Remember "Regression problem" in statistics:  For a particular x_o, predict the "best" y-value.
           ("best" in some sense or other--average, typical...)
In probability, E(Y|x_o)  can play that role.  We find it for "all" x_o's, and graph it on the x-y plane.

Continuous:  same formulas, integration instead of sums.
      Think of slicing through the joint density at x_o--look at f(x_o,y)--the slice.
      The conditional density f_Y|x(y|x_o) has the shape of the slice, but the slice may not have area 1.
          If we divide by  f_X(x_o), it will. So   f_Y|x(y|x_o) = f(x_o, y)/f_X(x_o)

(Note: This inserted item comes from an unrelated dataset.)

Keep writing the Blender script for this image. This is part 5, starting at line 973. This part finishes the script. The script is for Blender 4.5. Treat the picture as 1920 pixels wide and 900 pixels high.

  Continuous (conditional) handout "Multivariate distributions of the Continuous Type--Conditional:
Example 3.7-2 ff.
Remember "Regression problem" in statistics:  For a particular x_o, predict the "best" y-value.
           ("best" in some sense or other--average, typical...)
In probability, E(Y|x_o)  can play that role.  We find it for "all" x_o's, and graph it on the x-y plane.
                (It may not be a straight line)
But first--Find the conditional densities and the conditional expectations for two functions:
f(x,y) = x(1+y)/2, 0<x<1, 0<y<2.  f_X(x) = 2x, 0<x<1.   f_Y(y) = (1+y)/4, 0<y<2.
f(x,y) = x+y, 0<x<1, 0<y<1.  f_X(x) = x + 1/2, 0<x<1
Another? f(x,y) = 2e^-x-y , y>x, x>0.
     Caution: if support of f(x,y) isn't rectangular, you have to keep track of possible values of x and y.